-- Data shown start --
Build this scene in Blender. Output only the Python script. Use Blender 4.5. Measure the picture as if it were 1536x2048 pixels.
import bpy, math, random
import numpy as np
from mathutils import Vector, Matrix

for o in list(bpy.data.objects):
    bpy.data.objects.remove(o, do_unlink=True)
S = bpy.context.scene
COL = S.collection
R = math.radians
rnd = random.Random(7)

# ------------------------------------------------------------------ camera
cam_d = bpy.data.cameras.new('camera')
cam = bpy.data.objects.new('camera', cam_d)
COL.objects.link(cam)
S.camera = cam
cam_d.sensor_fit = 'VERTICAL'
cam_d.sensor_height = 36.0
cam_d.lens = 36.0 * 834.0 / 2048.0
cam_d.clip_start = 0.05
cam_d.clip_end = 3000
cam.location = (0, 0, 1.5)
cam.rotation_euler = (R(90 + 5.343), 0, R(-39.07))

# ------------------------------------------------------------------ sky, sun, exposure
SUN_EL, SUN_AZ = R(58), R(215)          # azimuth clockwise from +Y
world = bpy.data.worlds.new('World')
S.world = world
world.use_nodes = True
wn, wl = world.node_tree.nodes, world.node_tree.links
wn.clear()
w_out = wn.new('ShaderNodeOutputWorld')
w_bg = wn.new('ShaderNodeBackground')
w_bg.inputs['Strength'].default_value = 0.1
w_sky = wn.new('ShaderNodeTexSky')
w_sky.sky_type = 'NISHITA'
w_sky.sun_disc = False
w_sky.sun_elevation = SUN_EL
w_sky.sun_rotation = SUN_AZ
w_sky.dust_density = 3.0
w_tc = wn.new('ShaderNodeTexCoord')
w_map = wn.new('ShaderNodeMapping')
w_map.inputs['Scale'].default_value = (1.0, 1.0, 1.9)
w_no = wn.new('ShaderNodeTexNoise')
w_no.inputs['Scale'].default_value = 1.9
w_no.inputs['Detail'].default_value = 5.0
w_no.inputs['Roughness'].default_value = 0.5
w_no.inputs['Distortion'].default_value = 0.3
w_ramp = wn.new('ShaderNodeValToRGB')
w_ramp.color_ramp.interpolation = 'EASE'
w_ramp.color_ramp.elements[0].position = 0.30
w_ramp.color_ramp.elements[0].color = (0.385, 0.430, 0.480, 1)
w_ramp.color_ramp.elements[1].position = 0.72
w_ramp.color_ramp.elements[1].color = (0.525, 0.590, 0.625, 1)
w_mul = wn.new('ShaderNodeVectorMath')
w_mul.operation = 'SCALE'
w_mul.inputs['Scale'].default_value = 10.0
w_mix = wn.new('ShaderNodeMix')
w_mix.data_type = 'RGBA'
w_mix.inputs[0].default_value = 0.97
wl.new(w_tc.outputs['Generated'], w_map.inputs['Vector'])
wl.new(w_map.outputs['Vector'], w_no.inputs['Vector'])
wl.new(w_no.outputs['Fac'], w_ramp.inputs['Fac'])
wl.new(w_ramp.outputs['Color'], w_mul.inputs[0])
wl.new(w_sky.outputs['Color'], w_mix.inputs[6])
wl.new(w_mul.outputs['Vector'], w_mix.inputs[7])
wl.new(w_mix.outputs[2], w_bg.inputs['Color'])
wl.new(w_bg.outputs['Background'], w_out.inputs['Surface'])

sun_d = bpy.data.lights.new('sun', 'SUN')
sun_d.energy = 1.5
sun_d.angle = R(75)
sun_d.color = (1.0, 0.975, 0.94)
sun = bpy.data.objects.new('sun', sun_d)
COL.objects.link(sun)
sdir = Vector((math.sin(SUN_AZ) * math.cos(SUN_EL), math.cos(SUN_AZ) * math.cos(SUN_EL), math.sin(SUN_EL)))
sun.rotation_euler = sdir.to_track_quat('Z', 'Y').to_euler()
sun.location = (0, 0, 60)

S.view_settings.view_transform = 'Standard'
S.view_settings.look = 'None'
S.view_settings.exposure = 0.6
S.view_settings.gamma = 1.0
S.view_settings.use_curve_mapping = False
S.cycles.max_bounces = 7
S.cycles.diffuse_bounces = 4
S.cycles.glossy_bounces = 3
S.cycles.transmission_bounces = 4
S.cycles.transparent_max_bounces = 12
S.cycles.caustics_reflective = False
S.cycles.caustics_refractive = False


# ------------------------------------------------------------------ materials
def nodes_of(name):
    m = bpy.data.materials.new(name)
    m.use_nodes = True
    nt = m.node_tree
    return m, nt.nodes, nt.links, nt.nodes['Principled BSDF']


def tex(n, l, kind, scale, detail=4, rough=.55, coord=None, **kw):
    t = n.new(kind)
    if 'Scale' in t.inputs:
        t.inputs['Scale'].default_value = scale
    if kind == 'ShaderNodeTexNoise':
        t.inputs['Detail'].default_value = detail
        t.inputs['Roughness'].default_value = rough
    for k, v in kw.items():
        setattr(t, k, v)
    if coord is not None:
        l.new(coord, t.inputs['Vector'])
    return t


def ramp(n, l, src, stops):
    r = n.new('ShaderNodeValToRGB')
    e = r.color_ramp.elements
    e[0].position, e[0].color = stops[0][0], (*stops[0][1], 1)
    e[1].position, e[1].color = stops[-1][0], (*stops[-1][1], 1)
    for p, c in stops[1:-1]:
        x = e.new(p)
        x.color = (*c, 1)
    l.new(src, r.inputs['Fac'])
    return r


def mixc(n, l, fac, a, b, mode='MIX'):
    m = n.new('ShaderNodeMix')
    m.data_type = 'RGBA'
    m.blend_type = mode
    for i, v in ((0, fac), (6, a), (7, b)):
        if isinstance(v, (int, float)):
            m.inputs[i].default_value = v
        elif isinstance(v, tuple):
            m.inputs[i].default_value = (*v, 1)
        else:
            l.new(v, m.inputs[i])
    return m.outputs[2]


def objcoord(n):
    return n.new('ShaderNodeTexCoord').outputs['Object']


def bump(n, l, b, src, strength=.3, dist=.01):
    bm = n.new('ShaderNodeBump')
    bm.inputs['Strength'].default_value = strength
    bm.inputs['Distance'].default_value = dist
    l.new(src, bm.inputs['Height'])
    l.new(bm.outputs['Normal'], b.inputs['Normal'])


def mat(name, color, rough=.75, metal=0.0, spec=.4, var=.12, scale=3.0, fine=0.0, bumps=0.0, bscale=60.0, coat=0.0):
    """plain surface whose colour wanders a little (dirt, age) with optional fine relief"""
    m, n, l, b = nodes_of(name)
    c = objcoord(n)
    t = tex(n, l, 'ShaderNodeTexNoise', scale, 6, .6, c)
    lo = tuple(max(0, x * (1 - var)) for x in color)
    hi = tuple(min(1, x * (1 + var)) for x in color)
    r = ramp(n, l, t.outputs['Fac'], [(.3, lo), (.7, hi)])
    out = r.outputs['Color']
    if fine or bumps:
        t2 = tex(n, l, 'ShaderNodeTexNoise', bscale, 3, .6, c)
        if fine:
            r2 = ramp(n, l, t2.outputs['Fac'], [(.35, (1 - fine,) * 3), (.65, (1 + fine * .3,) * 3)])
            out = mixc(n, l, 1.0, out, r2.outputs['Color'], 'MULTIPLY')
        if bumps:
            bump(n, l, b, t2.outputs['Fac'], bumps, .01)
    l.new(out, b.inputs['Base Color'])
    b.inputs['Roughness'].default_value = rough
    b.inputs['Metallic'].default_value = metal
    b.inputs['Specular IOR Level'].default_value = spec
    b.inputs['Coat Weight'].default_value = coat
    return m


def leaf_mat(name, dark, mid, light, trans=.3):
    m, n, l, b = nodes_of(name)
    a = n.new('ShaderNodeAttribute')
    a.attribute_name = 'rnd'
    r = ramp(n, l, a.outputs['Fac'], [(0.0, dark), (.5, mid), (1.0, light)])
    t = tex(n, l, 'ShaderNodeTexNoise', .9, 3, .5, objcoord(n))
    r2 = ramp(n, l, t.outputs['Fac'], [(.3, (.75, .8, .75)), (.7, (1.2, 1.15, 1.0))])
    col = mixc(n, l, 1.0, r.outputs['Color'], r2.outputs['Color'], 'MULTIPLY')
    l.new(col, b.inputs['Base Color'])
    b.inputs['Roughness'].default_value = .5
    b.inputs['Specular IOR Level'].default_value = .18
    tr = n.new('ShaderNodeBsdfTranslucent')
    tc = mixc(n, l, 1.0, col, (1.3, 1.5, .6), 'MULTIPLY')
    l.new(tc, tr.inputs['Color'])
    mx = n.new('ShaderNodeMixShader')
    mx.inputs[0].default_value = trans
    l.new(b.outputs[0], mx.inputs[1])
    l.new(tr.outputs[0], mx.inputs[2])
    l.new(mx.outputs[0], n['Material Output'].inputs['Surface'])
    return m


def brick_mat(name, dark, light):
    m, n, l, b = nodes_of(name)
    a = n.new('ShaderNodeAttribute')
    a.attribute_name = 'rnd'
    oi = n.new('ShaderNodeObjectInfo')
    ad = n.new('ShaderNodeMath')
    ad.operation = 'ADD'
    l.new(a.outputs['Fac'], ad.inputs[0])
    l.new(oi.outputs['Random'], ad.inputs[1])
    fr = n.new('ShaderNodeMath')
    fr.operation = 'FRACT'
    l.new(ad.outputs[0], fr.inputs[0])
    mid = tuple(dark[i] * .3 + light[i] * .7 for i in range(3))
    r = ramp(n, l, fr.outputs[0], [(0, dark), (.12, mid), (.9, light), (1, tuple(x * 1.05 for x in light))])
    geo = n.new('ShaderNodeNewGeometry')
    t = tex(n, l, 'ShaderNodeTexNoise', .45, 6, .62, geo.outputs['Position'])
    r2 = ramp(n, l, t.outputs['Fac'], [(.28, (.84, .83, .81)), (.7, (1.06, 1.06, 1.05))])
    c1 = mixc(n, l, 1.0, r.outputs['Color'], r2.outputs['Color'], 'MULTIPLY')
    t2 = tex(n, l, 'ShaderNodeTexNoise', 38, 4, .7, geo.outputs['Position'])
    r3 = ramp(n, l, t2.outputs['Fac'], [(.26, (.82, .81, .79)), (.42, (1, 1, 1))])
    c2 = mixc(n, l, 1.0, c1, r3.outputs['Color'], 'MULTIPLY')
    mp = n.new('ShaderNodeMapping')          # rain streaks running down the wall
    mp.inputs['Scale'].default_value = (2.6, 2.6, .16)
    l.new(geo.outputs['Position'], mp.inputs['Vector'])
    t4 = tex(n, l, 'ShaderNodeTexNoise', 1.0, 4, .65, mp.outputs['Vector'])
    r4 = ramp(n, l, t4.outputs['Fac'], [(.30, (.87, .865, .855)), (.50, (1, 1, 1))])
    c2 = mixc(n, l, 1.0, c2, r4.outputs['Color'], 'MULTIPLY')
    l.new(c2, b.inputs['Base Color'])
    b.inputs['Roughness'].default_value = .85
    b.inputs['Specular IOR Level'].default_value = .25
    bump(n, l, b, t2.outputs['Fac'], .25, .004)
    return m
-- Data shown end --
Instructions to follow
Return, please, the lines of the data from the first through the line containing "cam.rotation_euler = (R(90", both kept, exactly as they stand and nothing more.

Result of this exercise
Build this scene in Blender. Output only the Python script. Use Blender 4.5. Measure the picture as if it were 1536x2048 pixels.
import bpy, math, random
import numpy as np
from mathutils import Vector, Matrix

for o in list(bpy.data.objects):
    bpy.data.objects.remove(o, do_unlink=True)
S = bpy.context.scene
COL = S.collection
R = math.radians
rnd = random.Random(7)

# ------------------------------------------------------------------ camera
cam_d = bpy.data.cameras.new('camera')
cam = bpy.data.objects.new('camera', cam_d)
COL.objects.link(cam)
S.camera = cam
cam_d.sensor_fit = 'VERTICAL'
cam_d.sensor_height = 36.0
cam_d.lens = 36.0 * 834.0 / 2048.0
cam_d.clip_start = 0.05
cam_d.clip_end = 3000
cam.location = (0, 0, 1.5)
cam.rotation_euler = (R(90 + 5.343), 0, R(-39.07))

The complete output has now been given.